We go on a city tour at 9am, and I'm heading upstairs now to take a shower. I fear taking a nap would do more harm than good at this point... I did sleep quite a bit on the plane, where I sat next to 2 limeños, a mom and 14-yr-old son... he was so cute, listening to rock music on his headphones and then curling up and snuggling with mom during the night. They were very curious about me and asked even about the over-21 wristband I was wearing from going to the wine tasting at the Washington, DC barbeque festival. (¿Para què es eso?)

If you have asked me to send you a postcard from Perù (or even if you haven´t and would like me to send you a postcard), could you (¿por favor!) email your mailing address to me at marjorieschreiber@yahoo.com? In my scurries I have left all snail mail addresses at home. ¡¡Gracias!!

If you would like to write me a letter in Perù (I would love it!) here´s my address for the next 5 weeks. It apparently takes a week to ten days for letters to get here from the USA.

Rosa ZANABRIA
Para: Marjorie SCHREIBER
Urb. Campiña paisajista B-7 San Lázaro Cercado
Arequipa
PERU

¡Hasta pronto!

Saturday, June 23, 2007

funky keyboards, for starters

I'm writing from one of those internet airport kiosks (in Atlanta). Can you tell the space bar sticks? Oh, now I realize that is I tap it on the far right end, it works fine. Oh, maybe not after all. (Editorial comment: after looking at the published post, you can't see the extra spaces from the sticky keyboard, but trust me, they are *maddening*.)

I was told that I shouldn't bring my laptop to Peru (because of the risk of it being stolen, and because there's not much wifi, and definitely not where I'll be living), so I'm going to have to get accustomed to funny keyboards of all sorts, I'm sure.

So I left DC this afternoon, where I'd attended a tiny bit of the annual convention (basically just the RSS Services to Spanish Speakers committee meeting - I'm going to serve starting the end of this conference).

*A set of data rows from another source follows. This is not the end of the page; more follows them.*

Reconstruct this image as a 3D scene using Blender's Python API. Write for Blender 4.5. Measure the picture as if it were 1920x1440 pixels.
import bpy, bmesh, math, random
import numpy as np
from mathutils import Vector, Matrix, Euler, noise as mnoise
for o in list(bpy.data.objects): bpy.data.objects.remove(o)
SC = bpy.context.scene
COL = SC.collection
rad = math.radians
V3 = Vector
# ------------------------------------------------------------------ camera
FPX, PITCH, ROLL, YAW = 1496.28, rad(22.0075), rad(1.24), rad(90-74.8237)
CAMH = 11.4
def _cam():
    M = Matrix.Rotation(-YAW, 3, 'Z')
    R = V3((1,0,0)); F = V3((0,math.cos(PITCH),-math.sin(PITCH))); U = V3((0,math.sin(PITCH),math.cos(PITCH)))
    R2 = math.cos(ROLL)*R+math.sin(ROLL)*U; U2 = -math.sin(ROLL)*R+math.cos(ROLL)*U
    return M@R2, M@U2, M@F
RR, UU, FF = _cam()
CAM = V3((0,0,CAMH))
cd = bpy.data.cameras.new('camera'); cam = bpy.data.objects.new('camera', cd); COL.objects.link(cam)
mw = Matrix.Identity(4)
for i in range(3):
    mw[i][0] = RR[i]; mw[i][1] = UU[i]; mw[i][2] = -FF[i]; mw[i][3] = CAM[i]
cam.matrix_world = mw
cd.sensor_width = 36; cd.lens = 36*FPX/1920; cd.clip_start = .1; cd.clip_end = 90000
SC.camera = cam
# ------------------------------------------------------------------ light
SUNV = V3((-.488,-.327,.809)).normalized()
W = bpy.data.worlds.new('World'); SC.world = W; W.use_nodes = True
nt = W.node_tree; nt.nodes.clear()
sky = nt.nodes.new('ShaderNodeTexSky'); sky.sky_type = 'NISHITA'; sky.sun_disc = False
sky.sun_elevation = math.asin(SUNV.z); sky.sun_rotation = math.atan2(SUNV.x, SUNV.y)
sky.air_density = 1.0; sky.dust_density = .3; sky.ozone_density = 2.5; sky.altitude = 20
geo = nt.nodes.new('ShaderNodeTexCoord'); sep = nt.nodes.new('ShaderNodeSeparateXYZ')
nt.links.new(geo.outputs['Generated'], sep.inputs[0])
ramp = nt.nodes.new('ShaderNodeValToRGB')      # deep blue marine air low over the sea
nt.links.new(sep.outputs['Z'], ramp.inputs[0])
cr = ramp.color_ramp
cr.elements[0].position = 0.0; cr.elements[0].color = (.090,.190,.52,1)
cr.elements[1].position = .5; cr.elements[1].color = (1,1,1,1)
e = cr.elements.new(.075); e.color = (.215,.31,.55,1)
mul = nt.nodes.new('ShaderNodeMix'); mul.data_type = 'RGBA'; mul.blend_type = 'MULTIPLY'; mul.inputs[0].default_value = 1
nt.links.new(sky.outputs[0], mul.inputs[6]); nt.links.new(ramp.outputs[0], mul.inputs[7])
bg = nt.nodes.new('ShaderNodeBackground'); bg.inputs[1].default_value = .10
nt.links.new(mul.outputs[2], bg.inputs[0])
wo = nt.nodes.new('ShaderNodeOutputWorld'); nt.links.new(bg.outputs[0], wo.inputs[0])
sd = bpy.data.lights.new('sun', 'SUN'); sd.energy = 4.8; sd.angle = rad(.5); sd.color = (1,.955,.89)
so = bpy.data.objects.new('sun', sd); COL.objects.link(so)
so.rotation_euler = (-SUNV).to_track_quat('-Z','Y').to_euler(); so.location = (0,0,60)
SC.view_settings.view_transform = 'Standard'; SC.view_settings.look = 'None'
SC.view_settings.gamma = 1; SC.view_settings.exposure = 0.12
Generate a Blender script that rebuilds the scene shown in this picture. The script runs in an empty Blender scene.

That group of folks and the things they've been working on seem very cool. See the guidelines that were published at Midwinter for info. The new projects will be to compile reference resources in Spanish on this blog Adam created, and to plan a program on collection development en espanol for 2009.

I really wish I had the patience to create links for things in this post, but this funky keyboard has no control key or options for cutting and pasting. And I'd rather eat a taco than type in URLs. So, more later on the exciting world of Library Services for Spanish Speakers.

For those of you not-so-interested in my professional affiliations, here's some life info:

B & I ate soul food in Adams Morgan last night, a cool strip we would have explored more in a world of endless leisure time. We rode the bus through parts of DC we hadn't intended to explore. Confusing! Even the bus drivers were confused! I've spent my post-conference time on the plane, reading about colectivo buses in Lima and how they crash into each other in a mad rush for customers, and rush off before you're completely inside the bus. And eating unsatisfying airplane snacks. Now i'm in the airport for the next three ish hours. I leave Atlanta at 11:30 tonight, arrive in Lima at around 5am, hang out in Miraflores for the day and night, and then leave for Cusco in the morning. I'll post again soon!

Wednesday, June 13, 2007

offline


pool, originally uploaded by sammarin.

So, this is the reason I've not been posting to the blog!

More photos of Bermuda to come on flickr. It might take awhile to get them all up ... it's lazy and lo-tech days lately.